Songwriting homework
Students write and record their own songs with the help of a take-home recording kit that includes a mic, a USB cable to plug into a laptop, and an audio interface.
Aslam, who says “my whole life, I have been struggling with what home is for me,” did her final project on getting U.S. citizenship and coming to live in Rhode Island. “For me it is a land of opportunities/ To build my chosen family, I love my community/ My classmates and professors help me know I’m not alone/ Brown is now my family and Providence is home,” she raps.
Student George Dauda’s song focuses in part on the mundane experiences of day-to-day life: “Kick rocks—pass the lake and say bye/ If I’m aligned to the sky worldwide/ They would’ve never doubted G Dauda had shine/ Would’ve never pouted and rattled the mind/ At every checkpoint life relax my spine.”

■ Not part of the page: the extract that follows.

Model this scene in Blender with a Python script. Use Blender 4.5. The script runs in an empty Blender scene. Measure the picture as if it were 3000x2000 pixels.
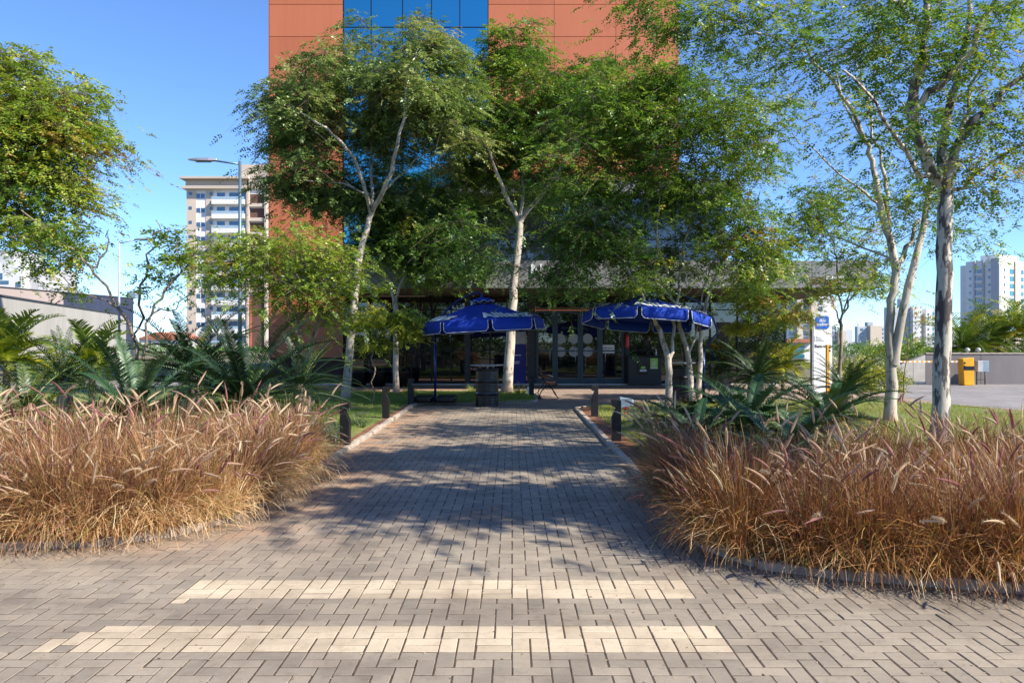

For Dauda, a longtime fan of Sammus, taking the class “was a miraculous blessing, to meet someone who is one of my heroes.” It’s definitely worth the rushed Monday afternoon commute he makes from his job as a preschool teacher in Providence to Brown’s campus. He’s participating through a community fellows program run by Brown, which offers spots in classes for free to Rhode Islanders. “I’m learning so much from my fellow students,” he says.
A musical public square
At the start of every class, students gather in a circle and
Lumumba-Kasongo begins playing a beat. One by one, students leap into the center, taking turns freestyle rapping, sharing about the stress of upcoming finals, family troubles back home, whatever’s on their minds.
“It’s a way to disarm anxieties about sharing work with one another, but it’s also become a public square where we can offer what’s in our hearts,” Lumumba-Kasongo says.
It’s emblematic of a vulnerability that’s new to the rap scene. “Historically,” she explains, rap has been “about like, I’m really dope, or look at how awesome and amazing I am and all of the things that I own.” Now, “there’s definitely been a shift.” Artists like Doechii and Open Mike Eagle “are expressing inner turmoil.”
That shift is welcome to Aslam, who says the class was so empowering that she urges all her classmates to take it. “When I hear other students express feelings of distress or betrayal,” she says, “it makes me comfortable to share the struggles of what I have been through in my life.”